O número de combatentes também diverge entre os dois grupos. Enquanto o ELN possui aproximadamente 1.500 membros armados atuando em dez departamentos, o número de membros da Farc é quase cinco vezes maior, com cerca de 5.765 combatentes. Todavia, outra semelhança é que tanto as FARC quanto o ELN são financiados pelo narcotráfico, pelo sequestro e pela extorsão.
A atuação do ELN na Colômbia
Em combate com o Estado desde a década de 60, o Exército de Liberação Nacional da Colômbia encontra-se presente nos dois lados da fronteira com a Venezuela e na região do Pacífico. Antes do acordo de paz firmado entre o governo e as Farc, o ELN era considerado uma ameaça menor para o país. Contudo, após a negociação entre as Farc e o Estado ter sido firmada, em 2016, o ELN e grupos de narcotráfico se mobilizaram para tomar posse das áreas que antes eram ocupadas pelas Farc.

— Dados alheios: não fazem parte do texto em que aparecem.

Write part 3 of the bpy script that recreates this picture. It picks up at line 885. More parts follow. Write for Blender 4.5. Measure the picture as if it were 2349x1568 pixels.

Ao contrário das Forças Armadas Revolucionárias da Colômbia, as negociações do ELN com o governo não vingaram, e foram paralisadas em 2019 com a ascensão de Iván Duque ao poder como presidente. Duque urgiu para que a organização parasse com as suas atividades terroristas, com os sequestros e que eles liberassem os reféns. Com a paralisação nas negociações, os ataques do grupo se acentuaram. De acordo o diretor de Análise de Risco da Colômbia em Bogotá, “eles estão tentando invadir o vácuo de poder que as FARC deixaram e aumentar sua relevância por meio do narcotráfico e ligações com o cartel de Sinaloa”.